As I close this essay sitting in the heart of the Sonoran Desert, a hard rain falls on our adobe roof. A sense of the uncontrollable seeps in — what are we losing in our drive to replace the vibrant unknown, those ineffable, unquantifiable essences, with an artificially fully quantifiable planet? What are we left with when our potential futures collapse into a singular homogenized present, where the only remaining fluidity lies in a commodified, datafied flat screen?
Between this pitter patter of unseasonable raindrops I feel the cries of a society for authentic resonances. We seek this primal desire to experience self-efficacy, to be called and to respond. Yet, this intense simmering desire is misdirected towards objects and commodities — cruises, luxury spa weekends, the perfect Instagrammable moment — which leaves us feeling empty and craving more.

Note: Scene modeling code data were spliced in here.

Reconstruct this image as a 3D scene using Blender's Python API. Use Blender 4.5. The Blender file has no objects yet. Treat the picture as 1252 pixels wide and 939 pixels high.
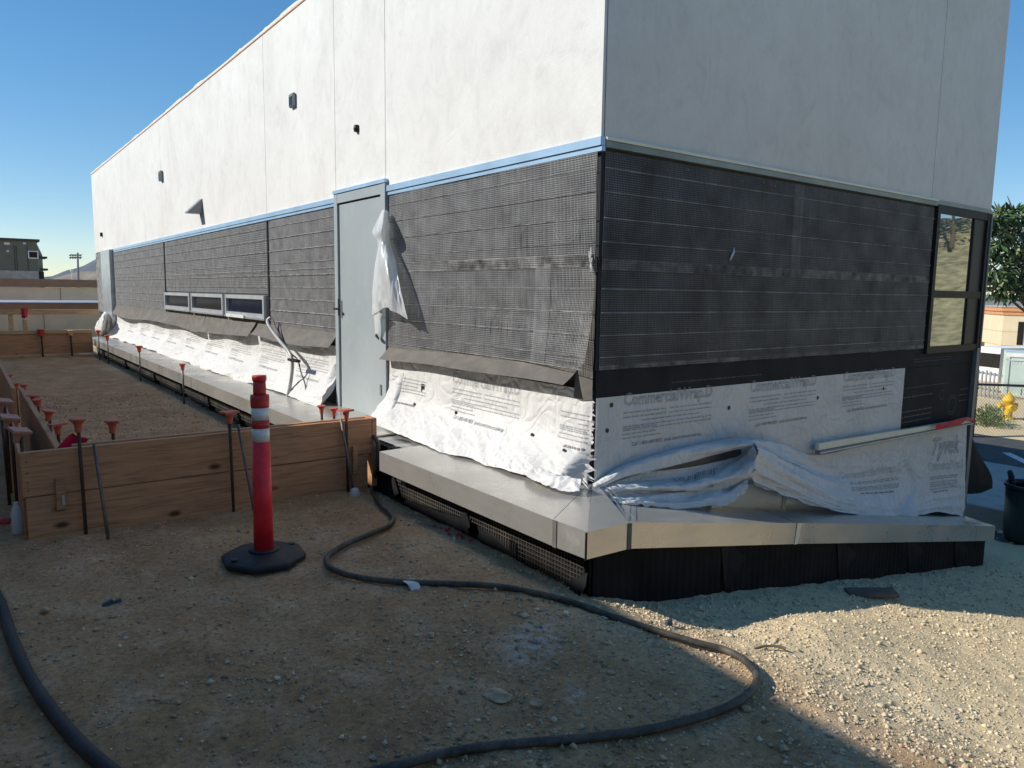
import bpy, bmesh, math, random
import numpy as np
from mathutils import Vector, Matrix, Euler

random.seed(7)
rng = np.random.default_rng(11)
scene = bpy.context.scene
COL = scene.collection

# ------------------------------------------------------------------ camera, world, sun
W, H = 1252, 939
FOC, YAW, PITCH, ROLL = 904.3136, 0.92892771, -0.1220505, 0.01458903
CAM = np.array([-3.1299, -3.3322, 1.5494])
fw = np.array([math.cos(YAW)*math.cos(PITCH), math.sin(YAW)*math.cos(PITCH), math.sin(PITCH)])
_r = np.cross(fw, [0, 0, 1]); _r /= np.linalg.norm(_r); _u = np.cross(_r, fw)
rt = math.cos(ROLL)*_r + math.sin(ROLL)*_u
up = -math.sin(ROLL)*_r + math.cos(ROLL)*_u
cam_d = bpy.data.cameras.new("camera")
cam_d.sensor_width = 36; cam_d.lens = 36*FOC/W
cam_d.clip_start = 0.05; cam_d.clip_end = 8000
cam = bpy.data.objects.new("camera", cam_d); COL.objects.link(cam)
cam.matrix_world = Matrix(((rt[0], up[0], -fw[0], CAM[0]), (rt[1], up[1], -fw[1], CAM[1]),
                           (rt[2], up[2], -fw[2], CAM[2]), (0, 0, 0, 1)))
scene.camera = cam

SUN = np.array([1.23, -0.70, -1.0])
elev = math.atan2(1.0, math.hypot(SUN[0], SUN[1]))
azim = math.atan2(-SUN[0], -SUN[1])
world = bpy.data.worlds.new("World"); scene.world = world
world.use_nodes = True
wn = world.node_tree.nodes; wl = world.node_tree.links
for n in list(wn): wn.remove(n)
sky = wn.new("ShaderNodeTexSky"); sky.sky_type = 'NISHITA'; sky.sun_disc = False
sky.sun_elevation = elev; sky.sun_rotation = azim % (2*math.pi)
sky.altitude = 1000; sky.air_density = 1.0; sky.dust_density = 0.0; sky.ozone_density = 3.0
bg = wn.new("ShaderNodeBackground"); bg.inputs["Strength"].default_value = 0.124
wo = wn.new("ShaderNodeOutputWorld")
hs = wn.new("ShaderNodeHueSaturation"); hs.inputs["Saturation"].default_value = 1.49
gm_ = wn.new("ShaderNodeGamma"); gm_.inputs["Gamma"].default_value = 0.7
wl.new(sky.outputs[0], gm_.inputs["Color"]); wl.new(gm_.outputs[0], hs.inputs["Color"]); wl.new(hs.outputs[0], bg.inputs[0]); wl.new(bg.outputs[0], wo.inputs[0])
sun_d = bpy.data.lights.new("sun", 'SUN'); sun_d.energy = 2.95; sun_d.angle = math.radians(0.5)
sun_d.color = (1.0, 0.95, 0.86)
sun = bpy.data.objects.new("sun", sun_d); COL.objects.link(sun)
sun.rotation_euler = Vector(SUN).to_track_quat('-Z', 'Y').to_euler()
scene.view_settings.view_transform = 'Standard'; scene.view_settings.look = 'None'
scene.view_settings.exposure = 0.85; scene.view_settings.gamma = 1.0

# ------------------------------------------------------------------ pixel helpers (photo pixels, real planes)
def px(x, y, ax, val):
    d = fw + rt*(x-W/2)/FOC - up*(y-H/2)/FOC
    return CAM + d*((val-CAM[ax])/d[ax])
def at(x, y, depth):
    return CAM + depth*(fw + rt*(x-W/2)/FOC - up*(y-H/2)/FOC)

# ------------------------------------------------------------------ numpy noise
def _hash(ix, iy, iz, seed):
    h = (ix*374761393 + iy*668265263 + iz*2147483647 + seed*974711) & 0xffffffff
    h = ((h ^ (h >> 13))*1274126177) & 0xffffffff
    return ((h ^ (h >> 16)) & 0xffff)/65535.0
def noise(x, y, z=0.0, seed=0):
    x, y, z = np.broadcast_arrays(np.asarray(x, float), np.asarray(y, float), np.asarray(z, float))
    ix, iy, iz = (np.floor(a).astype(np.int64) for a in (x, y, z))
    fx, fy, fz = x-ix, y-iy, z-iz
    fx, fy, fz = (f*f*(3-2*f) for f in (fx, fy, fz))
    out = 0
    for dx in (0, 1):
        for dy in (0, 1):
            for dz in (0, 1):
                w = (fx if dx else 1-fx)*(fy if dy else 1-fy)*(fz if dz else 1-fz)
                out = out + w*_hash(ix+dx, iy+dy, iz+dz, seed)
    return out*2-1
def fbm(x, y, oct=4, seed=0):
    v, a, f = 0, 0.5, 1.0
    for k in range(oct):
        v = v + a*noise(np.asarray(x)*f, np.asarray(y)*f, 0.37*k, seed+k); a *= .5; f *= 2.03
    return v
def ridge(x, y, oct=3, seed=0):
    v, a, f = 0, 0.5, 1.0
    for k in range(oct):
        v = v + a*(1-2*np.abs(noise(np.asarray(x)*f, np.asarray(y)*f, 0.61*k, seed+k))); a *= .5; f *= 2.1
    return v
def smooth(a, b, x):
    t = np.clip((np.asarray(x, float)-a)/(b-a), 0, 1); return t*t*(3-2*t)

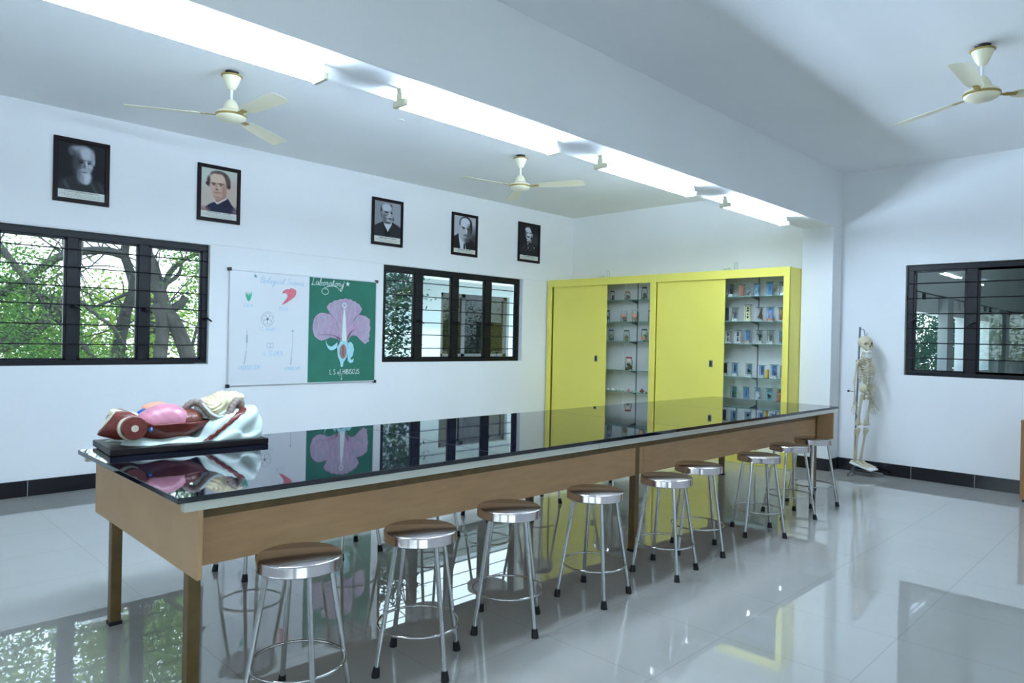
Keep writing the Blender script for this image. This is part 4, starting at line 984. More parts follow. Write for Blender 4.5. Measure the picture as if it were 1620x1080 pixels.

As Mehldau stressed in his talk about flow ‘you can’t will it’ you can’t buy it! Like that moment when you watch a great athlete perform a seemining improbable feat where the entire team all appear to be moving in sync, connected on some other level, pushing right against the boundary of controllability and effortless mastery. The football arcs through the air and connects with the fingertips of an outstretched hand — seemingly effortlessly — as the athlete falls across the goal line, ball tucked against their side. It is like magic, it is the ineffable, the unquantifiable, the space in which we resonate.e.
It's so odd…but it’s so natural…how do you come up with this stuff?!
I don’t know, and that’s what beautiful about it.